For the Materials Scientist, a very interesting event happened on Monday 6/9/08. The Los Angeles department of water and power inadvertantly may have created the largest Materials Science demo of crystal stacking, defects, and boundaries when they placed 400,000 balls onto the surface of the Ivan Hoe Reservoir. [Read the original news release (including video) by the LA Times (images from LA Times) or the blog post at Design Verb where I found out about it.]
The balls are being placed on the surface of the lake in order to prevent the formation of various forms of bromates [wikipedia]. The bromates are forming due to the presence of both chlorine and bromine in the water coupled with the presence of sunlight. Local public officials hope that the balls will help block sunlight from the lake-water and prevent the bromate formation. [Let's hope that heat doesn't form it either- those balls are going to get really hot with the sun blaring down on them!]
The balls on the surface of the lake is almost exactly like a model often used as a class-room demo called a “Bubble Raft” [wikipedia]. The model describes in 2 dimensions (usually) the concepts of crystallites (polycrystals), grain boundaries, and dislocations. The more common demonstration is table-top consisting of a large number of bubbles on the surface of a thick liquid like glycerin.
There are even published articles utilizing this approach as a model system for indentation measurements etc. Other common places to see this phenomonon is when you get a pop from the machine (clear-plastic bottle), you may see bubbles form various areas of ordered stacking. Of course, the structure of the pop-bottle bubble raft is quite complex- stacking faults and dislocations abound.
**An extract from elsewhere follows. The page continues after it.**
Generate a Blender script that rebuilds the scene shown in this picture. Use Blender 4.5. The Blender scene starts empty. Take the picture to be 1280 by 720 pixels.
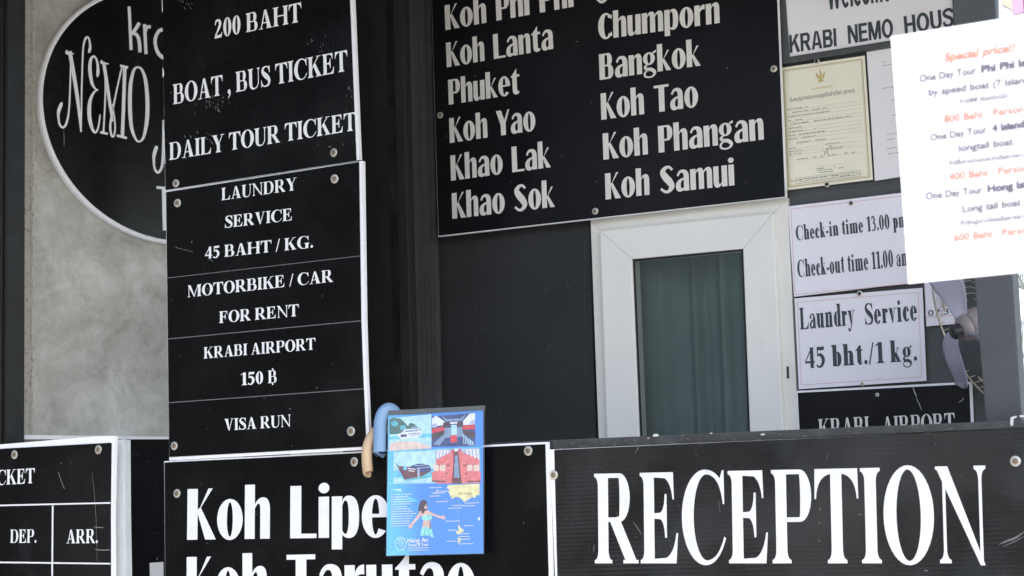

If you look closely at the above image, you’ll notice that there are a number of areas where the balls are all stacked nicely in 2D, and then a little further away, a different orientation of stacking… when these two meet, there’s a “grain boundary”[wikipedia]. In fact, this is exactly what a polished and etched sample of polycrystalline metal looks like in a reflected light microscope. Of course, in a sample like that, you can’t see the atoms at all, but just regions of different reflectivity. (See how the lightness/darkness of the “crystallites” are different?) Little lines in the microscope show the boundaries (often acid etching is required to see them). Of course, if you have a transmission electron microscope (TEM), for instance, you actually *can* see stacks of atoms and grain-boundaries! [There is a world-class Aberration Correction TEM available at the FS-MRL where I currently do research. Hopefully I'll be able to use it to get some excellent images to share.]
Frequently in Science we find beauty in the things around us. Along with all this beauty is some natural function or rule, often unique and interesting. All you have to do is keep your eyes open, walk a bit slower, and enjoy the walk (or bounce as the case may be)!